--- Data provided ---

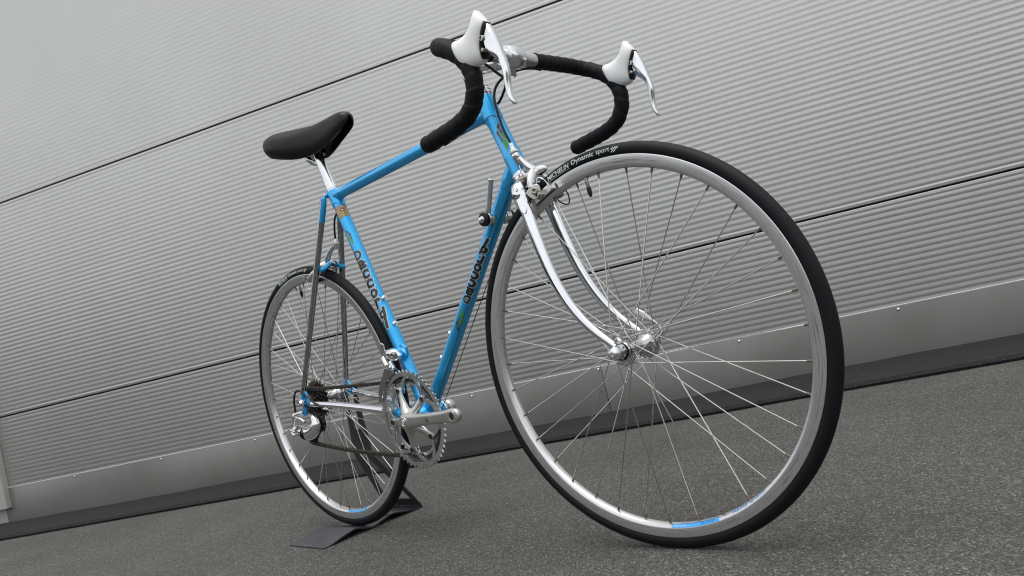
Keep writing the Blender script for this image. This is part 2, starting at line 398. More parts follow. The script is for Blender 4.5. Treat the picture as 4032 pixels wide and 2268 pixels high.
for sa, sb, off in ((-3.404, -.4145, -.0045), (-.4110, 2.6, -.0090), (2.601, S1, -.005)):
    mb = MB(); mb.tube([wl(sa, off+.0012, H1+.0008), wl(sb, off+.0012, H1+.0008)], .0014, 8); mb.obj('edge_highlight', 'highlight_white', wall)
rv = MB(); rv.lathe((0, 0, 0), -WN, [(0, .0050), (.0010, .0050), (.0020, .004), (.0025, .0021), (.0020, .0016), (.0019, 0)], 14, caps=False)
rme = None
for k in range(-5, 9):
    s = -.4245+.5035*k
    if s < -3.3 : continue
    if rme is None: r0 = rv.obj('rivet', 'rivet_steel', wall, mtx=M.Translation(wl(s, -.0058, .1745))); rme = r0.data
    else: link('rivet', rme, wall, M.Translation(wl(s, -.0088 if s > -.41 else -.0043, .1745+random.uniform(-.003, .002))))
# cover strip at the far end of the facade, and the short plate below it
mb = MB(); pr = [(-3.367, -.001), (-3.366, -.030), (-3.369, -.034), (-3.60, -.034), (-3.60, -.001)]
mb.loft([[wl(s, o, z) for s, o in pr] for z in (.092, 3.4)]); mb.obj('corner_post', 'post_paint', wall, smooth=30)
mb = MB(); mb.loft([[wl(s, o, z) for s, o in [(-3.406, .01), (-3.406, -.006), (-3.9, -.006), (-3.9, .01)]] for z in (.0, .088)]); mb.obj('base_flashing', 'post_paint', wall, smooth=0)

# rubber strip laid along the foot of the wall
mat = MB(); N = 320; MD = .333; rnd = random.Random(3); e1 = e2 = 0; tops = []
for i in range(N+1):
    s = S0+(S1-S0)*i/N
    e1 = e1*.9+rnd.uniform(-.0012, .0012); e2 = e2*.8+rnd.uniform(-.0016, .0016); hh = .021+.004*sin(s*2.3)*sin(s*.7+1)+e2*.6
    ov = .0-.004
    tops.append([wp(s, -MD+e1+.004, .0005), wp(s, -MD+e1, .0085), wp(s, -MD+e1+.007, .0180), wp(s, -MD*.5, .0200+e2*.4), wp(s, -.010+ov, hh), wp(s, -.004+ov, hh-.002), wp(s, -.004+ov, .0005)])
for r in tops: mat.v += [tuple(p) for p in r]
mat.f = [(i*7+j, i*7+j+1, i*7+7+j+1, i*7+7+j) for i in range(N) for j in range(6)]
mo = mat.obj('rubber_mat', 'mat_rubber', smooth=50)
mo['label'] = 'long dark rubber granulate strip lying along the foot of the wall'; mo['category'] = 'mat'

# unseen belt of trees, added to darken what the wall and chrome mirror
pm('added_foliage', (.030, .045, .020), 0, .8, var=.6, vscale=1.2)
tr = MB(); rnd = random.Random(11); ctr = V((2.0, -3.0, 0)); NA, NZ = 220, 14
for i in range(NA+1):
    a = rad(-200+230*i/NA); hgt = 5.6+1.3*sin(i*.31)+1.2*sin(i*.83+1)+rnd.uniform(-.5, .5)
    for j in range(NZ+1):
        k = j/NZ; rr = 34+2.2*sin(k*PI*3+i*.7)+rnd.uniform(-.9, .9)+2.5*k*k
        tr.v.append((ctr.x+rr*cos(a), ctr.y+rr*sin(a), hgt*k))
tr.f = [(i*(NZ+1)+j, (i+1)*(NZ+1)+j, (i+1)*(NZ+1)+j+1, i*(NZ+1)+j+1) for i in range(NA) for j in range(NZ)]
to = tr.obj('added_treeline', 'added_foliage', smooth=0); to['kind'] = 'stuff'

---

Brief: Return each line of the data, keeping its wording exact and omitting pictures.

Exercise output:
Keep writing the Blender script for this image. This is part 2, starting at line 398. More parts follow. The script is for Blender 4.5. Treat the picture as 4032 pixels wide and 2268 pixels high.
for sa, sb, off in ((-3.404, -.4145, -.0045), (-.4110, 2.6, -.0090), (2.601, S1, -.005)):
    mb = MB(); mb.tube([wl(sa, off+.0012, H1+.0008), wl(sb, off+.0012, H1+.0008)], .0014, 8); mb.obj('edge_highlight', 'highlight_white', wall)
rv = MB(); rv.lathe((0, 0, 0), -WN, [(0, .0050), (.0010, .0050), (.0020, .004), (.0025, .0021), (.0020, .0016), (.0019, 0)], 14, caps=False)
rme = None
for k in range(-5, 9):
    s = -.4245+.5035*k
    if s < -3.3 : continue
    if rme is None: r0 = rv.obj('rivet', 'rivet_steel', wall, mtx=M.Translation(wl(s, -.0058, .1745))); rme = r0.data
    else: link('rivet', rme, wall, M.Translation(wl(s, -.0088 if s > -.41 else -.0043, .1745+random.uniform(-.003, .002))))
# cover strip at the far end of the facade, and the short plate below it
mb = MB(); pr = [(-3.367, -.001), (-3.366, -.030), (-3.369, -.034), (-3.60, -.034), (-3.60, -.001)]
mb.loft([[wl(s, o, z) for s, o in pr] for z in (.092, 3.4)]); mb.obj('corner_post', 'post_paint', wall, smooth=30)
mb = MB(); mb.loft([[wl(s, o, z) for s, o in [(-3.406, .01), (-3.406, -.006), (-3.9, -.006), (-3.9, .01)]] for z in (.0, .088)]); mb.obj('base_flashing', 'post_paint', wall, smooth=0)

# rubber strip laid along the foot of the wall
mat = MB(); N = 320; MD = .333; rnd = random.Random(3); e1 = e2 = 0; tops = []
for i in range(N+1):
    s = S0+(S1-S0)*i/N
    e1 = e1*.9+rnd.uniform(-.0012, .0012); e2 = e2*.8+rnd.uniform(-.0016, .0016); hh = .021+.004*sin(s*2.3)*sin(s*.7+1)+e2*.6
    ov = .0-.004
    tops.append([wp(s, -MD+e1+.004, .0005), wp(s, -MD+e1, .0085), wp(s, -MD+e1+.007, .0180), wp(s, -MD*.5, .0200+e2*.4), wp(s, -.010+ov, hh), wp(s, -.004+ov, hh-.002), wp(s, -.004+ov, .0005)])
for r in tops: mat.v += [tuple(p) for p in r]
mat.f = [(i*7+j, i*7+j+1, i*7+7+j+1, i*7+7+j) for i in range(N) for j in range(6)]
mo = mat.obj('rubber_mat', 'mat_rubber', smooth=50)
mo['label'] = 'long dark rubber granulate strip lying along the foot of the wall'; mo['category'] = 'mat'

# unseen belt of trees, added to darken what the wall and chrome mirror
pm('added_foliage', (.030, .045, .020), 0, .8, var=.6, vscale=1.2)
tr = MB(); rnd = random.Random(11); ctr = V((2.0, -3.0, 0)); NA, NZ = 220, 14
for i in range(NA+1):
    a = rad(-200+230*i/NA); hgt = 5.6+1.3*sin(i*.31)+1.2*sin(i*.83+1)+rnd.uniform(-.5, .5)
    for j in range(NZ+1):
        k = j/NZ; rr = 34+2.2*sin(k*PI*3+i*.7)+rnd.uniform(-.9, .9)+2.5*k*k
        tr.v.append((ctr.x+rr*cos(a), ctr.y+rr*sin(a), hgt*k))
tr.f = [(i*(NZ+1)+j, (i+1)*(NZ+1)+j, (i+1)*(NZ+1)+j+1, i*(NZ+1)+j+1) for i in range(NA) for j in range(NZ)]
to = tr.obj('added_treeline', 'added_foliage', smooth=0); to['kind'] = 'stuff'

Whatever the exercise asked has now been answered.